If they are in any doubt, a financial adviser can help identify opportunities for more sustainably-focused investments. They could also engage with companies directly about reducing portfolio exposure to carbon-intensive assets.
Vote your shares
Retail investors should not under-estimate - or fail to use - the power they wield through voting rights. This is a great way for investors to make their voices heard on a number of corporate initiatives, including climate resolutions.
In recent years, we have seen an unprecedented number of climate-related resolutions at major oil and gas companies as well as companies in related sectors.
These range from disclosure on how the company is addressing climate change in its overall operations to how much information they are disclosing on reallocating their investments to renewable energy.
A key component of the Paris Climate Agreement includes ensuring that financial flows are consistent with the 2-degree target. Meeting this target requires a global effort to shift capital from carbon-intensive to low-carbon industries, and investing in energy-efficient strategies.
So companies need to be transparent about how they intend to achieve these goals in order for investors to make better-informed decisions.
Shareholder activism is a way for investors to effect change and encourage more responsible business practices. This means investors could invest in companies that they feel do not exercise ESG oversight to try to bring about changes.

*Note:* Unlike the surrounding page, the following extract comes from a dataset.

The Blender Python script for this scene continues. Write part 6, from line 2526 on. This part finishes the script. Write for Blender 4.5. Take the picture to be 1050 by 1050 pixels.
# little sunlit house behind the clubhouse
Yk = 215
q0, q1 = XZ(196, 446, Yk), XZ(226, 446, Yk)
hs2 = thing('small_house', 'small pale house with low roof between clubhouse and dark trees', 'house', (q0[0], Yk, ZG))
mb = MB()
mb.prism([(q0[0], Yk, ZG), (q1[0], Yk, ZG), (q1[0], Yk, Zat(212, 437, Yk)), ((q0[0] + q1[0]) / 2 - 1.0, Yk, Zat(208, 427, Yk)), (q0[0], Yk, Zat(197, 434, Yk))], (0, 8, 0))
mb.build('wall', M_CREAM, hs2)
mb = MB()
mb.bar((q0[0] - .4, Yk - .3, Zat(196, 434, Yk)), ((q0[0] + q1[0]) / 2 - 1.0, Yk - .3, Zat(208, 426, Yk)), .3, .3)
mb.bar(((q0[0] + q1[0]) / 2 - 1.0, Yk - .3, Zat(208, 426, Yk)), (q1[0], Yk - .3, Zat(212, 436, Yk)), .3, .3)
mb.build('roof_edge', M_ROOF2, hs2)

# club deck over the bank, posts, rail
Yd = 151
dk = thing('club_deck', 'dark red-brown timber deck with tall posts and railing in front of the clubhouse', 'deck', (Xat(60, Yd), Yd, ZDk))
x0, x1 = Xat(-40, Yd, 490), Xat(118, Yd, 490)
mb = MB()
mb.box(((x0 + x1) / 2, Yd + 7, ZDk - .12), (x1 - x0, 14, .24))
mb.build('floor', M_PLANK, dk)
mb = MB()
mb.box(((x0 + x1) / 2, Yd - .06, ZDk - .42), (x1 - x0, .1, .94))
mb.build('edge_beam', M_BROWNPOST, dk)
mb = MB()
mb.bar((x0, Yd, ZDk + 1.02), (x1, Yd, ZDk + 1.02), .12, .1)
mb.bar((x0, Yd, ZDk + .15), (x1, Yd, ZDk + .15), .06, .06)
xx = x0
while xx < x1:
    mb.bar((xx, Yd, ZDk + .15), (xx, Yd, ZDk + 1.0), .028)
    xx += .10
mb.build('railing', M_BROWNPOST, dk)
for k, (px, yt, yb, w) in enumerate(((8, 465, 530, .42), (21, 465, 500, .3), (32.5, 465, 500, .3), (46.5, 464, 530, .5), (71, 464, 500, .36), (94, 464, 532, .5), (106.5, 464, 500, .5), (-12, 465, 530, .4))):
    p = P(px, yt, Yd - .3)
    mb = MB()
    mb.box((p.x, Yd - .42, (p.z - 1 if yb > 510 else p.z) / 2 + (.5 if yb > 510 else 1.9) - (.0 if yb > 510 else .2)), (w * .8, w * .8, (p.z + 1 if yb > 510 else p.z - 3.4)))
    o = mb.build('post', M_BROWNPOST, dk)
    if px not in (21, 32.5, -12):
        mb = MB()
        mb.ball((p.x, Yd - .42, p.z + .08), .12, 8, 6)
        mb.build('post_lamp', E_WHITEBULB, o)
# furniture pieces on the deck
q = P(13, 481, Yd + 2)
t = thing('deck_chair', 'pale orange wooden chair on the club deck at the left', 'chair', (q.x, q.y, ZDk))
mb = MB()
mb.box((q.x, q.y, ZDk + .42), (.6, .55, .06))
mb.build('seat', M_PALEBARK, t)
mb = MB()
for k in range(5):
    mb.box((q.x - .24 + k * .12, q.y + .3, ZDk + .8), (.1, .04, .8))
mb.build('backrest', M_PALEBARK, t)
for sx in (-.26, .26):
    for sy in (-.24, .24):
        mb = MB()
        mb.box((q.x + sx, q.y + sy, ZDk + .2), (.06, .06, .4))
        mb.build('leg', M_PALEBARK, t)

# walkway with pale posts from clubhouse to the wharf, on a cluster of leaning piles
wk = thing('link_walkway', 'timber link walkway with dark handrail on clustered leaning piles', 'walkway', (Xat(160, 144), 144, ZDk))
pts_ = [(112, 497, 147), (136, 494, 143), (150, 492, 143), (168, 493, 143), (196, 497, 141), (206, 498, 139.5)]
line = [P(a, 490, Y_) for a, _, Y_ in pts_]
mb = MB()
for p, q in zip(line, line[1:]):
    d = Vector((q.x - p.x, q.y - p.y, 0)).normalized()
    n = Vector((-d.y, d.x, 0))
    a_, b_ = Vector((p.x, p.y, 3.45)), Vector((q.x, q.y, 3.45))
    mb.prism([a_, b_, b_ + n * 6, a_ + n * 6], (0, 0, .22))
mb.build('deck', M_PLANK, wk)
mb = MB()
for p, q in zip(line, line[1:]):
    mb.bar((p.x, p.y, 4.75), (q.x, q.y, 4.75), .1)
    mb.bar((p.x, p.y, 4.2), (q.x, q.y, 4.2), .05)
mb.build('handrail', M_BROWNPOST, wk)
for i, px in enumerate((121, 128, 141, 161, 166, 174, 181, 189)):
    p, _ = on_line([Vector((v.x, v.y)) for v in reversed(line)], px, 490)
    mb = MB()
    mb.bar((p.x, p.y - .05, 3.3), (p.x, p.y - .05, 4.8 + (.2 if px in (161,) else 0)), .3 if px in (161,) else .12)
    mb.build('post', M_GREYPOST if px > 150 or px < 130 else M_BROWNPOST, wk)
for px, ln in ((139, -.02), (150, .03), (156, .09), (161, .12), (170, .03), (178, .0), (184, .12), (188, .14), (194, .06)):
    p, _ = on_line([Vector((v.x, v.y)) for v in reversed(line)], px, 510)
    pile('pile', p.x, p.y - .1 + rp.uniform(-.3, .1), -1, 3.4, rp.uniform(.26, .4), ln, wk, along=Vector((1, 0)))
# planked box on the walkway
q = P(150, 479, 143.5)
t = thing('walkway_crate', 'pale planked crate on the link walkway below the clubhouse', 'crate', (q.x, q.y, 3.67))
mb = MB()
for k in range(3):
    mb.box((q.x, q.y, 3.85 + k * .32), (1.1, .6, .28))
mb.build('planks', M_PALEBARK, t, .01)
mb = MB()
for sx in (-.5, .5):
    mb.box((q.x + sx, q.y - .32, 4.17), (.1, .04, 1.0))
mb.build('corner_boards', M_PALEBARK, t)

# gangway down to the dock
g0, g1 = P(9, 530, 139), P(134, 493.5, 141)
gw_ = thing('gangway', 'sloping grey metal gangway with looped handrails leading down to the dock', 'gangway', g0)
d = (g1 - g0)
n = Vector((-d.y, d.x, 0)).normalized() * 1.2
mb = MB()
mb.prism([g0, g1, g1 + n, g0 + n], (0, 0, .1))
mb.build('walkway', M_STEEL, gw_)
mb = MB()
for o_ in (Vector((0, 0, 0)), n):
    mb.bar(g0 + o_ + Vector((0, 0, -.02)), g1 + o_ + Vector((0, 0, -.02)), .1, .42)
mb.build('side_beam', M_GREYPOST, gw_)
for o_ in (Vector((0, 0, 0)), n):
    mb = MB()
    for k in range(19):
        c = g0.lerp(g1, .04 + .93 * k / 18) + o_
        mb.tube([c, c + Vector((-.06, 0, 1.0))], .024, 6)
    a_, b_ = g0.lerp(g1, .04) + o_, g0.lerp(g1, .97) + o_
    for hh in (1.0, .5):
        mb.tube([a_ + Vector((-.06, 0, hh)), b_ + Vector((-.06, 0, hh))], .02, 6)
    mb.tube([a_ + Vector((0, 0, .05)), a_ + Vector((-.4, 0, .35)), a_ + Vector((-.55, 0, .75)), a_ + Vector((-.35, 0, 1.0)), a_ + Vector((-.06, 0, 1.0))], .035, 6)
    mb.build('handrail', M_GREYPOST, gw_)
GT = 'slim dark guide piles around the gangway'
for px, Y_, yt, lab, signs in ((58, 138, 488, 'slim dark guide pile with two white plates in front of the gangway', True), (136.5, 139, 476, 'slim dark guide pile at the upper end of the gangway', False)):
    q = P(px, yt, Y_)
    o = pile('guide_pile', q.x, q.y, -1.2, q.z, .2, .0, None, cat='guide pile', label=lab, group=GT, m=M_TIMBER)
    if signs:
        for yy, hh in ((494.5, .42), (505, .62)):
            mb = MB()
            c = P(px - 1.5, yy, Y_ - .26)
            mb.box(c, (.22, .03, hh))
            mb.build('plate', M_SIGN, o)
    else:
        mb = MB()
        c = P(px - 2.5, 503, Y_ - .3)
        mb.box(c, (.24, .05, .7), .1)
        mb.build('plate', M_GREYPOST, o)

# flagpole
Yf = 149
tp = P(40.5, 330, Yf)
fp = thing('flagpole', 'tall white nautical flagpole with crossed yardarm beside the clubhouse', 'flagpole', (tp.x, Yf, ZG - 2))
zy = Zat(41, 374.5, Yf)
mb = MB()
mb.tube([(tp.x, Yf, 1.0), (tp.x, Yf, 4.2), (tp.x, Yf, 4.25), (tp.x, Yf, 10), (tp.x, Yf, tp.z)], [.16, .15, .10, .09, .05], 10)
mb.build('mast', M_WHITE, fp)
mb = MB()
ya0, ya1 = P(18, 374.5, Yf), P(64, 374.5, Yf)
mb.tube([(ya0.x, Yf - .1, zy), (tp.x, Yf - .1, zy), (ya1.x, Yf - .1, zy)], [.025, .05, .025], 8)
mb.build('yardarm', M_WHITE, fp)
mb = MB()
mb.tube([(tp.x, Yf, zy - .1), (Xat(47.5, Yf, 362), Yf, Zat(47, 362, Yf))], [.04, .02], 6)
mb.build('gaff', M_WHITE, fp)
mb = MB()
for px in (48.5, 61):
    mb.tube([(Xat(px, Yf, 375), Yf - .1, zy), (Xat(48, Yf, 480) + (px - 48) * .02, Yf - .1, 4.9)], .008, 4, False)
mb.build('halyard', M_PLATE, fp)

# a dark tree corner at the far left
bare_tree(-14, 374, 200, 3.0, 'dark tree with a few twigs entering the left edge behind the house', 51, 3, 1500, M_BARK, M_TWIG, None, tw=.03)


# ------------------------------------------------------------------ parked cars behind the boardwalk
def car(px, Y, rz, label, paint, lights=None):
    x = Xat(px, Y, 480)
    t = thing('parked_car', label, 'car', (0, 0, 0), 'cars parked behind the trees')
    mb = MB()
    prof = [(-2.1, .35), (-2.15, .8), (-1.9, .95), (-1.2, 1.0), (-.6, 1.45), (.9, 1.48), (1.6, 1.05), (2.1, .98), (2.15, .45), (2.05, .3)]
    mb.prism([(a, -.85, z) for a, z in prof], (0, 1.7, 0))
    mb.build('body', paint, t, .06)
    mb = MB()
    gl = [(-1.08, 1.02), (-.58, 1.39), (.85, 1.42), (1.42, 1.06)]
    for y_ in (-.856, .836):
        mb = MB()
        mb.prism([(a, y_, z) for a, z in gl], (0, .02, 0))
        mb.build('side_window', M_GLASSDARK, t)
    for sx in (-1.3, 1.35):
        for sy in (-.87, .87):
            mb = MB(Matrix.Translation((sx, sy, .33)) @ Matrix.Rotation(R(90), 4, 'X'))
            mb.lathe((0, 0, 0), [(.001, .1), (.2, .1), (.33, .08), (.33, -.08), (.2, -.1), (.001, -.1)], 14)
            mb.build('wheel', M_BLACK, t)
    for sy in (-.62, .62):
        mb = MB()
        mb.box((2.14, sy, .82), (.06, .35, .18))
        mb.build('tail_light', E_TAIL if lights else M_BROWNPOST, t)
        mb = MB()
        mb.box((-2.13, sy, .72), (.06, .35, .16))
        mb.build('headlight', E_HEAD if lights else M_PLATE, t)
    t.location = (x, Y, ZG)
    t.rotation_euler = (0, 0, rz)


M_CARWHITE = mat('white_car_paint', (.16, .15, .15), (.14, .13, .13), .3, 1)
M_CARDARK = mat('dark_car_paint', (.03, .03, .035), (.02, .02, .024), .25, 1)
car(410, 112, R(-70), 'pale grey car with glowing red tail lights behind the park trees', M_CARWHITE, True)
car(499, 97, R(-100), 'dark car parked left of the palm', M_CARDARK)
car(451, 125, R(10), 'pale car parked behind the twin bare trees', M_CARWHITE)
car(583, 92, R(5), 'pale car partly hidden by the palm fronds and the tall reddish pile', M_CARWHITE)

Of course, not all shareholder resolutions on environmental issues and political lobbying will win majority support; nonetheless, vote levels of 20 per cent or higher are seen as a strong signal to company management that a significant bloc of shareholders is concerned about such issues, potentially compelling them to take action.
Metrics can help
Performing a carbon footprint analysis can be a useful exercise for investors who want to understand how climate change is affecting their portfolios. A carbon footprint analysis shows a portfolio’s carbon emissions based on the ownership it has of the underlying investments.